Our country readily and regularly provides death templates. Fictional TV and movie narratives too often end in gun stand offs that are resolved by way of the distressed protagonist taking their own life. Story telling in any media about people with crushing mental burdens too often ends with suicide, not because that reflects life but because it serves up drama. Remove guns, gunplay and death by gun from the scripts of 100% of entertainment industry product and you’ve probably cut that globally distributed net output by at least half. Let’s not even get into video games since already know where that discussion is going.
Still, these are really only notes on various details of our contemporary living environment. No one single element initiates an act like Wilmington. I can say with some certainty that my next door neighbor all those years ago did not take her own life because of repeat exposure to cowboy movies and police detective shows.

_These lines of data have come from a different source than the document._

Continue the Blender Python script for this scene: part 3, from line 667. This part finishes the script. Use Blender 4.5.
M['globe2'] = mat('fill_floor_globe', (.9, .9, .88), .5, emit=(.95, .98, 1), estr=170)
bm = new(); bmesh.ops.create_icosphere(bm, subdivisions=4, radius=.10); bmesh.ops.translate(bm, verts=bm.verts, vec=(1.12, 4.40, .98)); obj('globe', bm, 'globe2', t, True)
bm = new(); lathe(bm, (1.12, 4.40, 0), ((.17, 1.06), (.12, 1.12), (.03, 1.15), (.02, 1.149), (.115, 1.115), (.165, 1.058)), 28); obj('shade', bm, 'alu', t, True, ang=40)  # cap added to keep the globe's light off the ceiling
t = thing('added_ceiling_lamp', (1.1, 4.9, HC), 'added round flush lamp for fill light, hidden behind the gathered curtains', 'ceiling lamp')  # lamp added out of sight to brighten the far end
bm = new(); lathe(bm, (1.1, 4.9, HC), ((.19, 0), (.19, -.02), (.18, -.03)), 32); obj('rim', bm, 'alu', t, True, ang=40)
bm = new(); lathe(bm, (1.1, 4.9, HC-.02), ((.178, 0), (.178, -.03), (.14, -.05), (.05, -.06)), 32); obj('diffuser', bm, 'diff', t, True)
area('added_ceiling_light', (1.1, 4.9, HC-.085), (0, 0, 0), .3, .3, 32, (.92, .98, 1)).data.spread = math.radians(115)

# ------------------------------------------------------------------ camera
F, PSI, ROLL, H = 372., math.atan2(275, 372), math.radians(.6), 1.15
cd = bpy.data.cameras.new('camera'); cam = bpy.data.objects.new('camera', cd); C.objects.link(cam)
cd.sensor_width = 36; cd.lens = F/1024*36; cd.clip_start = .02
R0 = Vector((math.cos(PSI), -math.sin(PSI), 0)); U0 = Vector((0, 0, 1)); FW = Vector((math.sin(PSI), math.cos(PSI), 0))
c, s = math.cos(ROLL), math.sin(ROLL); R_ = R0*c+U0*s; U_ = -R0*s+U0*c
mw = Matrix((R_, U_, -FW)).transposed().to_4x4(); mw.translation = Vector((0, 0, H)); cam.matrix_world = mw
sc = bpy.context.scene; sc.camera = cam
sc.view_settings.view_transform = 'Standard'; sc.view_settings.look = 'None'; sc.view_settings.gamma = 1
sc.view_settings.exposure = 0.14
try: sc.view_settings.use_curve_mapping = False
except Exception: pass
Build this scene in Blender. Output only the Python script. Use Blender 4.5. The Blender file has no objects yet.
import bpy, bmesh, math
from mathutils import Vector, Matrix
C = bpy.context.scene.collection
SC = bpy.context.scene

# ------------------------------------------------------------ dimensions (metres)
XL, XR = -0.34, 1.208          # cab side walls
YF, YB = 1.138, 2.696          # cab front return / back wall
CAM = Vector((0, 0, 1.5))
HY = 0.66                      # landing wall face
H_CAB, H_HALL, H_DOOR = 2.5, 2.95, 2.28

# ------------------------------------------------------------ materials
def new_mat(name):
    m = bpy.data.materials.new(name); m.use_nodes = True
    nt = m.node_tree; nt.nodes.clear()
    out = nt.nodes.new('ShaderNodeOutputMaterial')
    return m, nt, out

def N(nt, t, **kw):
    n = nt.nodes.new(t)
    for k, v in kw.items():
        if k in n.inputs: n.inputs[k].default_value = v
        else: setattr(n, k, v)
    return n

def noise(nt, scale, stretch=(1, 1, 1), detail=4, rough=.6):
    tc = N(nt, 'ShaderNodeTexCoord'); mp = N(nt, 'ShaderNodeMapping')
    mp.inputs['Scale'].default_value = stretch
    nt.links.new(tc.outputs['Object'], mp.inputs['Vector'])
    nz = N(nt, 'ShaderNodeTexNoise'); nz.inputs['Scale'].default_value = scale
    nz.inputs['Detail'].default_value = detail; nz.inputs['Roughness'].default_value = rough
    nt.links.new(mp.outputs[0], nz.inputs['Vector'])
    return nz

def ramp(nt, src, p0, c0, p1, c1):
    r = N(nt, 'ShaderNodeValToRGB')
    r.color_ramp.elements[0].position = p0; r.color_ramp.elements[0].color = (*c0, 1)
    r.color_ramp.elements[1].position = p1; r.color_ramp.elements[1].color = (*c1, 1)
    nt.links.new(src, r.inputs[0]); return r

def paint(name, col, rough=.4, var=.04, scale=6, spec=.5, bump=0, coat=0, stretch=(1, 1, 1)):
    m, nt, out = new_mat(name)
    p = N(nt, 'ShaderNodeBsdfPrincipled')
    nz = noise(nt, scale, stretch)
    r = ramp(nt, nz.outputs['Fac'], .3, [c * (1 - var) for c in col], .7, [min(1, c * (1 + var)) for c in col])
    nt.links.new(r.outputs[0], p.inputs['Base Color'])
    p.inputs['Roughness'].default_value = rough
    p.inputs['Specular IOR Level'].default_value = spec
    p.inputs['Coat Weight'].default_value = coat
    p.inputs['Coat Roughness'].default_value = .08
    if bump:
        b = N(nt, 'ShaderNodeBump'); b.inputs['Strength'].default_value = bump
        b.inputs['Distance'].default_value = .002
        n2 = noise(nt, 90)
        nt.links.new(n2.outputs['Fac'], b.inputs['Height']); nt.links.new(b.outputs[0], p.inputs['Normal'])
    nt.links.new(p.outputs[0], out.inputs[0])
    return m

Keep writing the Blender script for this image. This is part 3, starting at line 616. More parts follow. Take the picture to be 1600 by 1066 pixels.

But if we’re anticipating an increase of distress and crisis in people’s lives because of what’s happening to our economy, and if we simultaneously recognize the power of templates to influence behavior, then aren’t we at the very least compelled to acknowledge and discuss those templates and address the issue of access to the killing hardware involved in those scenarios? Wilmington was an event of mental distress, societal pressures involving economics, possibly the power of suggestion from religion, and while I’m sorry to put it this way… the convenience of guns. It seems like there’s at least one of those we can do something about.